> DATA EXTRACT:
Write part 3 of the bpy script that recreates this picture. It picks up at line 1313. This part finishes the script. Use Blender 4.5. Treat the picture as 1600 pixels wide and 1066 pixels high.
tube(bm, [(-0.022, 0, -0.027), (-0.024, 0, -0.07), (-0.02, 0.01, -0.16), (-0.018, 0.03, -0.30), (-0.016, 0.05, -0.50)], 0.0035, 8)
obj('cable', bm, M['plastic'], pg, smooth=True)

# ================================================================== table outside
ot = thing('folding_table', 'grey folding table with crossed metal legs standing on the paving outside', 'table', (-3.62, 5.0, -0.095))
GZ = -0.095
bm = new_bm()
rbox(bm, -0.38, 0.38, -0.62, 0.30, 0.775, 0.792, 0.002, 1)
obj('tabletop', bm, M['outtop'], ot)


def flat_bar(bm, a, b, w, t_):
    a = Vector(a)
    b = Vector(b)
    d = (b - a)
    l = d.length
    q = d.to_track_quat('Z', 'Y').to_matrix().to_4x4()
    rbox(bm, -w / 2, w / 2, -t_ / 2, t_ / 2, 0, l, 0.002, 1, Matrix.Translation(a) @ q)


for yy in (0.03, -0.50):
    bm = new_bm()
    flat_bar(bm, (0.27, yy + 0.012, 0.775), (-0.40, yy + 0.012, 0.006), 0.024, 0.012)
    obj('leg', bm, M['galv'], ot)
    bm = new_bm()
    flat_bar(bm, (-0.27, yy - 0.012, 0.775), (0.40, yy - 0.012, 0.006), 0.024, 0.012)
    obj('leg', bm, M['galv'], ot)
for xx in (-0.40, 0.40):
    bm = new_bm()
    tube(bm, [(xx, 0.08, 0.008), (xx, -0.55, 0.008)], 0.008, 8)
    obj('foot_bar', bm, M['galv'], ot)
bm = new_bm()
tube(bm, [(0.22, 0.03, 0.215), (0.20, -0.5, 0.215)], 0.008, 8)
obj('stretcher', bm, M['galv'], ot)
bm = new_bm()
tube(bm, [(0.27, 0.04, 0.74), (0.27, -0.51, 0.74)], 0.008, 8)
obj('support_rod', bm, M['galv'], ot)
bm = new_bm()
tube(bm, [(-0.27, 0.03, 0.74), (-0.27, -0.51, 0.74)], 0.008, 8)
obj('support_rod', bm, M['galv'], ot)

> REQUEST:
Repeat the data exactly. Leave nothing out.

> CORRECT RESULT:
Write part 3 of the bpy script that recreates this picture. It picks up at line 1313. This part finishes the script. Use Blender 4.5. Treat the picture as 1600 pixels wide and 1066 pixels high.
tube(bm, [(-0.022, 0, -0.027), (-0.024, 0, -0.07), (-0.02, 0.01, -0.16), (-0.018, 0.03, -0.30), (-0.016, 0.05, -0.50)], 0.0035, 8)
obj('cable', bm, M['plastic'], pg, smooth=True)

# ================================================================== table outside
ot = thing('folding_table', 'grey folding table with crossed metal legs standing on the paving outside', 'table', (-3.62, 5.0, -0.095))
GZ = -0.095
bm = new_bm()
rbox(bm, -0.38, 0.38, -0.62, 0.30, 0.775, 0.792, 0.002, 1)
obj('tabletop', bm, M['outtop'], ot)


def flat_bar(bm, a, b, w, t_):
    a = Vector(a)
    b = Vector(b)
    d = (b - a)
    l = d.length
    q = d.to_track_quat('Z', 'Y').to_matrix().to_4x4()
    rbox(bm, -w / 2, w / 2, -t_ / 2, t_ / 2, 0, l, 0.002, 1, Matrix.Translation(a) @ q)


for yy in (0.03, -0.50):
    bm = new_bm()
    flat_bar(bm, (0.27, yy + 0.012, 0.775), (-0.40, yy + 0.012, 0.006), 0.024, 0.012)
    obj('leg', bm, M['galv'], ot)
    bm = new_bm()
    flat_bar(bm, (-0.27, yy - 0.012, 0.775), (0.40, yy - 0.012, 0.006), 0.024, 0.012)
    obj('leg', bm, M['galv'], ot)
for xx in (-0.40, 0.40):
    bm = new_bm()
    tube(bm, [(xx, 0.08, 0.008), (xx, -0.55, 0.008)], 0.008, 8)
    obj('foot_bar', bm, M['galv'], ot)
bm = new_bm()
tube(bm, [(0.22, 0.03, 0.215), (0.20, -0.5, 0.215)], 0.008, 8)
obj('stretcher', bm, M['galv'], ot)
bm = new_bm()
tube(bm, [(0.27, 0.04, 0.74), (0.27, -0.51, 0.74)], 0.008, 8)
obj('support_rod', bm, M['galv'], ot)
bm = new_bm()
tube(bm, [(-0.27, 0.03, 0.74), (-0.27, -0.51, 0.74)], 0.008, 8)
obj('support_rod', bm, M['galv'], ot)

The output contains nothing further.